The Fed, Wall Street, the US Government's Command & Control System and the
obiting GPS sattelite system all have the same problem.  (ohh...and I
forgot to mention the national railroad car routing system -- "where was
that wheat seed destined for?") 

The end result would be an interesting study in complexity and catastrophe
theory. 

For me, I will be on an extended fishing trip somewhere in the Rockies. 

If the system crashes then the joke will be on the megacorps that
volunteered to fix the thing.  All those US FRN electronic ledger entries
won't be worth the diskspace that holds them. 

Or so it would seem.  As the programmers who work on the system realize
that it will be impossible to fix the system, they will be buying hard
assets and leaving the Y2K project like rats from a sinking ship. 

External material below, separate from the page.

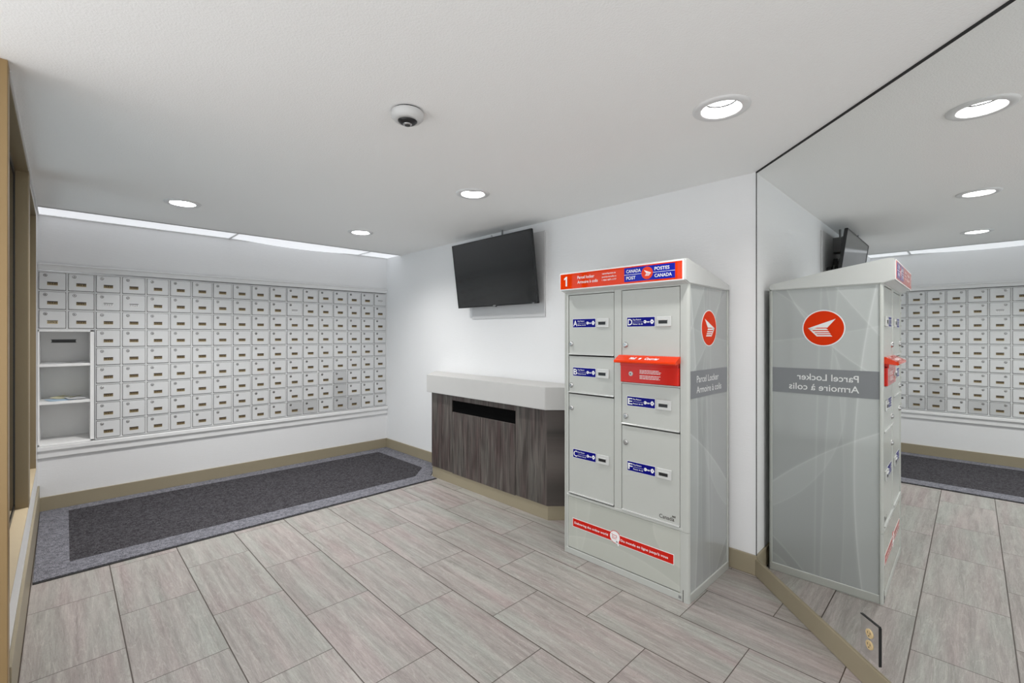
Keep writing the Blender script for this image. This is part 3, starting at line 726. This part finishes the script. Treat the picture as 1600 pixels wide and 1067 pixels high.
def door(s0, s1, z0, z1, zs, ks, kz, letter, xs_):
    gp = .003
    d = MB(); fbox(d, s0+gp, s1-gp, z0+gp, z1-gp, -.02, -.004, 'lock', .001)
    o = d.build('door', lk, label=f'grey locker door {letter}')
    # raised bottom lip
    d = MB(); fbox(d, s0+gp, s1-gp, z0+.001, z0+.008, -.006, .003, 'lockw', .001); d.build('door_lip', o)
    st_ = MB(); dd = -.004
    fp(st_, xs_-.002, xs_+.164, zs-.002, zs+.051, dd, .0006, 'white'); fp(st_, xs_, xs_+.162, zs, zs+.049, dd+.0006, .0005, 'blue')
    q = dd+.0011
    st_.text(letter, P(xs_+.005, zs+.008, q), E, U, .033, 'white', width=.027, bold=.012)
    st_.text('Key Return', P(xs_+.036, zs+.033, q), E, U, .0075, 'white', width=.048, bold=.012)
    fp(st_, xs_+.036, xs_+.094, zs+.0235, zs+.0245, q, .0004, 'white')
    st_.text('Retour de clé', P(xs_+.036, zs+.010, q), E, U, .0075, 'white', width=.058, bold=.012)
    kc = P(xs_+.107, zs+.0245, q)
    st_.plate(kc, E, U, [(x*.0085, y*.0085) for x, y in disc(16)], .0004, 'white').plate(kc-E*.003, E, U, [(x*.0025, y*.0025) for x, y in disc(8)], .0007, 'blue')
    fp(st_, xs_+.112, xs_+.133, zs+.0228, zs+.0262, q, .0004, 'white'); fp(st_, xs_+.120, xs_+.123, zs+.019, zs+.023, q, .0004, 'white'); fp(st_, xs_+.127, xs_+.130, zs+.019, zs+.023, q, .0004, 'white')
    st_.plate(P(xs_+.147, zs+.0245, q), E, U, [(-.011, 0), (-.007, -.008), (0, -.013), (.006, -.008), (.011, 0), (.006, .008), (0, .013), (-.007, .008)], .0004, 'white').plate(P(xs_+.147, zs+.0245, q), E, U, [(x*.003, y*.003) for x, y in disc(8)], .0008, 'blue')
    st_.build('label', o, label=f'blue key return label {letter}')
    kb = MB(); x0 = xs_+.172
    fbox(kb, x0, x0+.082, zs-.002, zs+.05, -.004, .003, 'lockw', .002)
    kb.build('key_return', o, label='off-white key return housing')
    kb = MB(); fbox(kb, x0+.014, x0+.062, zs+.013, zs+.030, .0028, .0036, 'black'); fbox(kb, x0+.010, x0+.066, zs+.030, zs+.036, .002, .007, 'lockw', .001); kb.build('key_slot', o, label='black key slot')
    kn = MB(); c = P(ks, kz, -.004)
    kn.lathe(c, (-1, 0, 0), [(.0155, 0), (.0155, .003), (.012, .006), (.0115, .009), (.009, .010)], 'chrome', 24)
    kn.plate(c+Vector((-.0101, 0, 0)), E, U, [(-.001, -.005), (.001, -.005), (.001, .005), (-.001, .005)], .0003, 'ink')
    kn.build('lock', o)
    return o
door(.030, .350, 1.194, 1.551, 1.357, .050, 1.259, 'A', .062)
door(.030, .350, .967, 1.190, 1.070, .050, 1.012, 'B', .063)
door(.030, .350, .366, .963, .584, .053, .876, 'C', .064)
door(.396, .730, 1.196, 1.556, 1.357, .422, 1.259, 'D', .431)
door(.396, .730, .828, 1.052, .933, .423, .874, 'E', .432)
dF = door(.396, .730, .360, .824, .584, .423, .732, 'F', .433)
m = MB(); m.text('Canad', P(.618, .381, -.004), E, U, .020, 'ink', width=.066, bold=.006, off=.0006).text('a', P(.686, .381, -.004), E, U, .020, 'ink', width=.013, bold=.006, off=.0006)
fp(m, .688, .692, .399, .409, -.004, .0006, 'ink'); fp(m, .694, .699, .400, .408, -.004, .0006, 'ink'); fp(m, .701, .705, .399, .409, -.004, .0006, 'ink')
m.build('wordmark', dF, label='small black wordmark')
# red deposit box
rd = MB(); fbox(rd, .399, .727, 1.060, 1.158, -.02, .012, 'redd', .002)
fbox(rd, .399, .727, 1.148, 1.172, -.02, .016, 'redd', .002)
ro = rd.build('deposit_box', lk, label='red letter deposit box')
rd = MB()
pr = [(FX+.005, 1.205), (FX-.006, 1.203), (FX-.052, 1.178), (FX-.056, 1.170), (FX-.050, 1.164), (FX+.005, 1.172)]
b = bmesh.new(); A = [b.verts.new((x, yy(.384), z)) for x, z in pr]; B = [b.verts.new((x, yy(.732), z)) for x, z in pr]
b.faces.new(A); b.faces.new(B[::-1])
for i in range(len(pr)): b.faces.new((A[i], B[i], B[(i+1) % len(pr)], A[(i+1) % len(pr)]))
bmesh.ops.recalc_face_normals(b, faces=b.faces[:]); rd.bm(b, 'red')
up = Vector((pr[1][0]-pr[2][0], 0, pr[1][1]-pr[2][1])).normalized(); oo = Vector((pr[2][0], 0, pr[2][1]))
rd.text('Mail', Vector((oo.x, yy(.468), oo.z))+up*.014, E, up, .020, 'white', width=.034, bold=.03, shear=.2).text('Courrier', Vector((oo.x, yy(.555), oo.z))+up*.014, E, up, .020, 'white', width=.078, bold=.03, shear=.2)
rd.plate(Vector((oo.x, yy(.528), oo.z))+up*.022, E, up, [(-.007, -.007), (.005, -.007), (.009, .008), (-.003, .008)], .0008, 'white')
rd.build('flap', ro, label='bright red sloping flap lettered Mail, Courrier')
rd = MB(); k = 0
rnd = random.Random(3)
for z in (1.127, 1.1195, 1.112, 1.099, 1.0915, 1.084):
    s = .515; end = .515+rnd.uniform(.105, .122)
    while s < end:
        wl_ = rnd.uniform(.006, .018); fp(rd, s, min(s+wl_, end), z-.0016, z+.0016, .012, .0005, 'wtxt'); s += wl_+.0022
rd.build('notice', ro, label='small white notice lettering')
MB().lathe(P(.463, 1.106, .012), (-1, 0, 0), [(.0125, 0), (.0125, .002), (.010, .004), (.006, .0045)], 'lockw', 24).lathe(P(.463, 1.106, .0166), (-1, 0, 0), [(.004, 0), (.004, .0004)], 'ink', 12).build('lock', ro)
m = MB(); fbox(m, .396, .730, 1.052, 1.058, -.02, .005, 'lockw', .001); m.build('ledge', ro)
# lower panel
m = MB(); fbox(m, .028, .730, .040, ZL-.008, -.02, -.003, 'lowf', .002); lp = m.build('lower_panel', lk)
m = MB(); t = .0006; dz = -.003
fp(m, .060, .336, .169, .222, dz, t, 'white'); fp(m, .374, .698, .164, .217, dz, t, 'white')
fp(m, .063, .336, .172, .219, dz+t, .0004, 'redd'); fp(m, .374, .695, .167, .214, dz+t, .0004, 'redd')
m.text('Delivering the online world', P(.075, .190, dz+.001), E, U, .0125, 'white', width=.235, bold=.015)
m.text("Du monde en ligne jusqu'à vous", P(.392, .185, dz+.001), E, U, .0125, 'white', width=.275, bold=.015)
cc = P(.355, .198, dz)
m.plate(cc, E, U, [(x*.0345, y*.0345) for x, y in disc(32)], .0012, 'redd').plate(cc, E, U, [(x*.0315, y*.0315) for x, y in disc(32)], .0016, 'white')
for s0, s1, z0, z1 in ((-.016, .012, .008, .0105), (-.016, -.0135, -.010, .0105), (-.016, .010, -.011, -.0085), (.0095, .012, -.002, .0105), (-.023, -.014, .012, .0145), (-.012, .012, -.003, -.001)):
    m.plate(cc, E, U, [(s0, z0), (s1, z0), (s1, z1), (s0, z1)], .0021, 'redd')
m.plate(cc, E, U, [(.004, -.010), (.028, -.026), (.019, -.028), (.026, -.042), (.020, -.044), (.014, -.031), (.007, -.036)], .0024, 'white').plate(cc, E, U, [(.009, -.016), (.021, -.0245), (.016, -.026), (.013, -.028), (.010, -.030)], .0028, 'grey')
m.build('slogan_strip', lp, label='red slogan strip with a white shopping cart disc')
m = MB(); fbox(m, .722, .736, .012, .026, -.001, .001, 'grey', .001); fbox(m, .745, .7475, .0, .06, -.001, .0012, 'ink'); m.build('bottom_latch', lk)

The best thing that congress could do now is (1) chastise the agency for
alleged abuses and push for (2) a simpler tax code that doesn't
necessitate excessive bean counting for the populace and (3) eliminate the
"income" tax and replace it with a VAT tax or preferably (4) get the
several states to pony up a percentage of their sales taxes to the fed -
to be held in escrow every month by the states and forwarded unless the
state has a major gripe.  That would gets the feds attention real quick. 

It would seem they are implementing (1) and (2) already.  Could (3) and/or
(4) be coming?  I can't believe, giving the paranoia of the Feds, that
they are going to take the risk of letting the Y2K destabilize the entire
nation. 

Despite the fact that the people in charge piss me off sometimes I really
like the fact that 7-11's open every morning, that I can pick up a nice
greasy breakfast from Burger King if I wan't and that I can buy a new car
or fly to visit my family or place a long distance telephone call or buy a
new 9 gig HD for my Linux box or any of the 10 thousand cools things that
are available in civilization.

If any of the federal infrastructure protection specialists are listening
in on cypherpunks (and we know you are), then maybe you ought to pay some
real close attention to the things that are the most likely to bring about
TEOCAWKI (the end of civilization as we know it).  Y2K is much more of a
threat that the four horseman of the infocalypse. 

What really worries me is an idea I call "the population carrying capacity
of civilization".  With high technolgy in place the PCC is much greater
than with low technology.  I think thats obvious.  With so much of
civilization (especially the financial sector) depedent on computers, I
think that carrying capacity is about to go way down.  Lets say it goes
down 10% on Jan 1, 2000.  That would be .1*250,000,000 = 25,000,000
(dead/starved/homeless?)

I know I'm probably making a judgement error somewhere.  I'm certainly not
a Christian post-contructionist-millenialist.  I'm not waiting for the
savior to come down and bring us all up to heaven.  I don't savor living
in the wild for longer than my camping trip and am not a "survivalist".

I'd just like to keep getting my greasy Burger King breakfast, browse my
Barnes and Noble on the weekends, have a decent cup of java once in a
while and and enough time for my network feed to upgrade to a 320kbps
xDSL line.

Something tells me that if the IRS, the FED, Major Banks, US Army C&C, 
GPS Satellites and the Railroad shipments fail within months of each
other we are not going to be browsing Barnes and Noble on the weekends.